In a world engineered for isolation, maybe the shitty elevator is doing something right.
Reclaiming the Everyday Through the Revolutionary Lens
There’s a temptation to dismiss all of this—the glitch, the sigh, the shared smirk—as trivial. Just another quirk of modern living. But that dismissal is itself ideological. It’s part of the system’s defense mechanism: convincing us that only grand gestures count as real change, that the everyday is apolitical, that connection only matters when it’s monetized, posted, or optimized.
But what if the everyday is exactly where the revolution starts?
The Revolutionary doesn’t wait for the perfect conditions to act. They don’t retreat into fantasy or nihilism. They look at the world as it is—flawed, awkward, full of contradictions—and ask: Where does the structure break? Where does subjectivity emerge? Where is the system already failing to sustain itself?
In that sense, the shitty elevator is more than an inconvenience—it’s a crack in the facade. A reminder that the smooth surfaces of our lives are only held together by fragile rituals and assumed compliance. And when those rituals falter, when the system hiccups, something raw slips through.
The Lacanian Real, the Marxian contradiction, the Žižekian moment of ideological rupture—they’re not confined to books or big historical events. They’re in the hallway. By the elevator. In the pause between scans.
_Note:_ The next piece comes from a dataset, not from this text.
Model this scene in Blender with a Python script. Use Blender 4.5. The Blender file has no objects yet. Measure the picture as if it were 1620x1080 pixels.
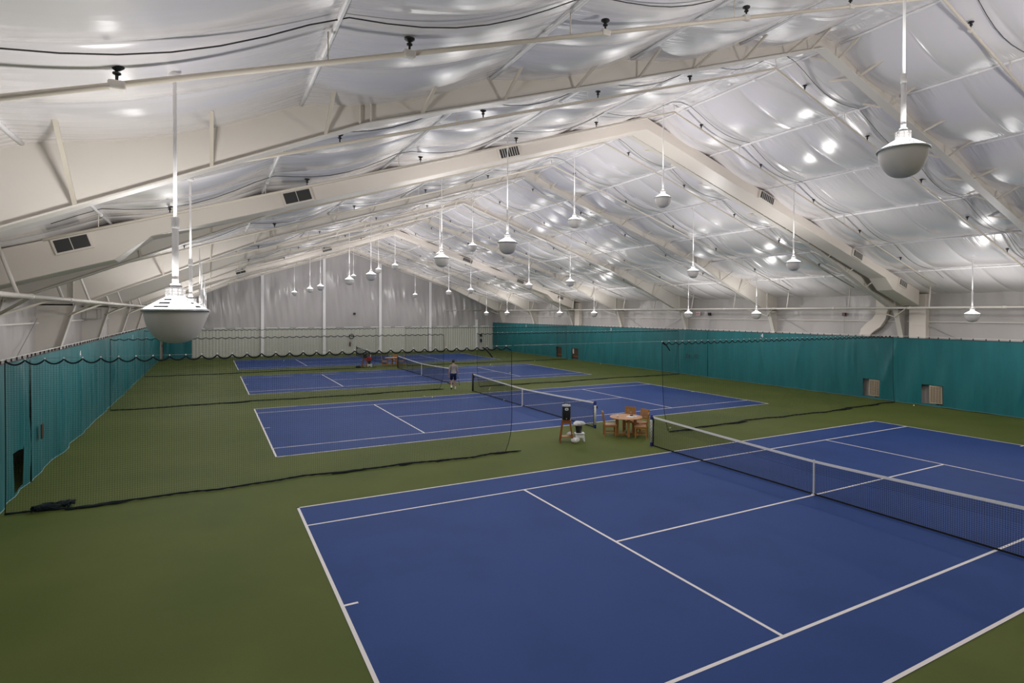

That’s the true terrain of the Revolutionary Artist: not just critiquing the world from a distance, but inhabiting it fully, searching for the absurd, the broken, the intimate—and finding meaning in it. Not retreating from daily life, but reclaiming it. Transforming it from the inside.
We don’t need perfect systems. We need real encounters. And sometimes, the best thing a building can give us is simply a reason to talk to each other.